Rule of thumb for position sizing

A lot of misquoting me, but it seems you agree that
"It is not, and never purported to be, a precise calculation of optimal position size under all circumstances, timeframes, leverage conditions etc."
BTW Buffett had a 50% DD in 09, he was long stock only and no leverage, so he is perfectly Ok.

Quote from Ghost of Cutten:

The thread is about a "Rule of thumb for position sizing", hence the title. It is not, and never purported to be, a precise calculation of optimal position size under all circumstances, timeframes, leverage conditions etc.

Some of you seem to misunderstand what a rule of thumb is, or what one is for, so I will clarify - a rule of thumb (aka a heuristic) is just a fast, simple, but useful and robust rule to aid in quick decision-making. It's something you can work out in a few seconds when time or simplicity is of the essence. Why use them? Because it is much more useful in a pressure situation to be able to get an approximately correct answer very quickly, than to get a more precise answer over a longer period of time. That is why rules of thumb exist. Once you understand this, you will realise how pointless and misguided it is to criticise one just because it isn't always precisely correct in all circumstances.
As for your stock market vs option scenario, at no point did I suggest risking 25%. If you read my post, you will see that the maximum risk I proposed was 2-4%. With a 90% win rate, and positive expectation, you are unlikely to run into problems risking 2-4% per option trade. As for your willingness to risk 25-30% of capital on any given position, that's merely evidence that you have a very high willingness to risk career-endangering losses. The Dow once fell 89% over 3 years, so clearly SPY can fall at least that much in future. The fact is that if you had risked this in the Nikkei in 1990, then 22 years later you would have lost 70%+ of your trading capital.

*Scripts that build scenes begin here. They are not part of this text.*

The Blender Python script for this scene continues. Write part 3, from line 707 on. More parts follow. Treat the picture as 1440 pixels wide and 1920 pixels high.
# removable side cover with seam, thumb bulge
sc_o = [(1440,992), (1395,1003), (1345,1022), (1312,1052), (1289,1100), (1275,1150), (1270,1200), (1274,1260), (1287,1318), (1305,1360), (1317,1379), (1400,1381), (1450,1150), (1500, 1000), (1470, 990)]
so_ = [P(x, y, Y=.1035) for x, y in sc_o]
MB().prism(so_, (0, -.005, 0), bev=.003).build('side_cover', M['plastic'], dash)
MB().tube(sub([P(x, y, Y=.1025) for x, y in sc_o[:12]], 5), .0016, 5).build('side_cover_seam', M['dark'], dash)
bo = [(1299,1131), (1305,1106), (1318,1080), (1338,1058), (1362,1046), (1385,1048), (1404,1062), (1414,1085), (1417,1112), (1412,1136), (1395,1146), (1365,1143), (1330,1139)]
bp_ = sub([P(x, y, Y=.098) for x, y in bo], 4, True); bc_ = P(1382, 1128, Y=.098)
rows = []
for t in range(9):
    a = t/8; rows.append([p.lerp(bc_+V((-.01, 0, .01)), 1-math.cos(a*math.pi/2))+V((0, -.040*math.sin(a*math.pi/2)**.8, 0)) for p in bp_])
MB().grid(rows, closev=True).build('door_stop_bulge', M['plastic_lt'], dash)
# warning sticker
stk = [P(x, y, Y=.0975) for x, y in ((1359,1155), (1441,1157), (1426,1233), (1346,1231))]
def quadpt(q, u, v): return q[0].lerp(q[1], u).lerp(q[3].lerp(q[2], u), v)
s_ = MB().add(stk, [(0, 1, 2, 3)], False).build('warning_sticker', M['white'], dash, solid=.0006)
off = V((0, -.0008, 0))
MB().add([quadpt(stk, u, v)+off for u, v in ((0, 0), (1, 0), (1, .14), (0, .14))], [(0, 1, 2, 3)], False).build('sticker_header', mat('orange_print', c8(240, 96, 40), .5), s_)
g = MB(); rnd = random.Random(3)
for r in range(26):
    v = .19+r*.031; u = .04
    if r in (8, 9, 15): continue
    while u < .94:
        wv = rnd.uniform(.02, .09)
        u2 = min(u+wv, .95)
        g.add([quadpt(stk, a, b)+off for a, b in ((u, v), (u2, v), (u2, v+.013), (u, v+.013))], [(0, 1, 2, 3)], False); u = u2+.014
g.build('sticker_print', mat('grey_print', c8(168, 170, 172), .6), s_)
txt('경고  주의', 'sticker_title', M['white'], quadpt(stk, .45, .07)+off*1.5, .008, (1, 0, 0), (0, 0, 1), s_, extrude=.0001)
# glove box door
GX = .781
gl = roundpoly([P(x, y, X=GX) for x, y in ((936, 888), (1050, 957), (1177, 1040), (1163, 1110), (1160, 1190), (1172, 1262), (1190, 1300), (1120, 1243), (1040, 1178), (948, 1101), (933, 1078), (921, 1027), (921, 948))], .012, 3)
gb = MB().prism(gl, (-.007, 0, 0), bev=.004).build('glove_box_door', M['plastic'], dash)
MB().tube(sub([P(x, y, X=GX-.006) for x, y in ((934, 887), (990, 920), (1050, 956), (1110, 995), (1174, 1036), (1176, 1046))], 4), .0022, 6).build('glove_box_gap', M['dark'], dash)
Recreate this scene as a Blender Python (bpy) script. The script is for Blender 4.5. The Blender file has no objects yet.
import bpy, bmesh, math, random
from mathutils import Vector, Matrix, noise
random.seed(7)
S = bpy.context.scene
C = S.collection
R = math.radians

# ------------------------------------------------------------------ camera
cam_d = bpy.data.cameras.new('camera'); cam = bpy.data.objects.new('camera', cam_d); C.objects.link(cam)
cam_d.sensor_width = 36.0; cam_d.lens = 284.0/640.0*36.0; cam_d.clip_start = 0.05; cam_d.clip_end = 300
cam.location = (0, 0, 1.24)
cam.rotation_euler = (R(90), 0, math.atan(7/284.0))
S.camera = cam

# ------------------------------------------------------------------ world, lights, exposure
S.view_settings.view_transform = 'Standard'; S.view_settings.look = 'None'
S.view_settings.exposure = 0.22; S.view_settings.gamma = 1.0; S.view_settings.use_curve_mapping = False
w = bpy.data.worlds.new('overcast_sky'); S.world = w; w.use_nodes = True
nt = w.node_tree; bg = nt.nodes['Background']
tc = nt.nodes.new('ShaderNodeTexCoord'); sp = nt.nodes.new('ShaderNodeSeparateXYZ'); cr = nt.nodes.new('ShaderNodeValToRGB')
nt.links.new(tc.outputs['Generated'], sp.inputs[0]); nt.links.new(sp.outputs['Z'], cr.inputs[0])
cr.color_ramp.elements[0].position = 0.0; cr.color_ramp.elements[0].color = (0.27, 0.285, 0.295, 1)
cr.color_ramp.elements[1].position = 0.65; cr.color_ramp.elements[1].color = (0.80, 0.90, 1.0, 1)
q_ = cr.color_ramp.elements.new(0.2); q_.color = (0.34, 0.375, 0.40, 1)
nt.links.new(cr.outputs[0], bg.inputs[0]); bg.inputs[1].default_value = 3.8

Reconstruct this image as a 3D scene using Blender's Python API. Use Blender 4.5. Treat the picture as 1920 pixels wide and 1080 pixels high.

So, I think your risk tolerance is insane, and you have no risk management to speak of.
 
Haven't put too much thought about the proper percentages. I'm still a novice who's always scared of losses. I just simply go in with a size that I can get out with ease, without raising my blood pressure, when the market turns. My position size, thus, depends more on the stock's liquidity rather than the account value.

Trying to improve one day at a time. Any critiques are welcome.
 
Quote from optionnew:

A lot of misquoting me, but it seems you agree that
"It is not, and never purported to be, a precise calculation of optimal position size under all circumstances, timeframes, leverage conditions etc."
BTW Buffett had a 50% DD in 09, he was long stock only and no leverage, so he is perfectly Ok.

No he didn't. In 2009 markets went up a huge amount and Berkshire made a lot of money. From 2007 to 2008 the book value of the company he runs fell from 121bn to 109bn, a decline of about 10%.

Besides, Buffett is not running an investment fund, he is running an insurance company and business conglomerate, so he does not have the same kind of risk of a spiral of redemptions like a fund manager would have. He is stinking rich relative to his annual expenses, so he does not have the same risk as a typical trader who has to live off their capital each year. So, Buffett is a poor comparison, even if he would have had a 50% drawdown in 2009 (or 2007-2008), which he did not.

And yes, I agree that a rule of thumb for position sizing is a rule of thumb for position sizing. Doh.
 
Is DD based on book value?? Usually when SPY would drop 50% the BV would not drop nearly as much. And yes berkshire had a 50% drop in "price" in March 09.

There is a lot of people that don't have have an invetment fund & don't live off their capital each year, for them a 50% DD in SPY "price" (not book value) should be accepteble based on your critiria.

I would add that's "only" if you don't use leverage
Quote from Ghost of Cutten:

No he didn't. In 2009 markets went up a huge amount and Berkshire made a lot of money. From 2007 to 2008 the book value of the company he runs fell from 121bn to 109bn, a decline of about 10%.

Besides, Buffett is not running an investment fund, he is running an insurance company and business conglomerate, so he does not have the same kind of risk of a spiral of redemptions like a fund manager would have. He is stinking rich relative to his annual expenses, so he does not have the same risk as a typical trader who has to live off their capital each year. So, Buffett is a poor comparison, even if he would have had a 50% drawdown in 2009 (or 2007-2008), which he did not.

And yes, I agree that a rule of thumb for position sizing is a rule of thumb for position sizing. Doh.
 
I personally max out at 3% risk per trade with a 70%- 80% win ratio.

Reward 1 Risk 1.5


Any more is risky due to the win ratio always changing with future performance.

I really prefer 2% and if my account increases to a respectable amount i'd have no problem decreasing to 1% or less.

Combined with a few trades a day and compounding daily. 1% per trade is more then plenty . I feel greedy going for 3%.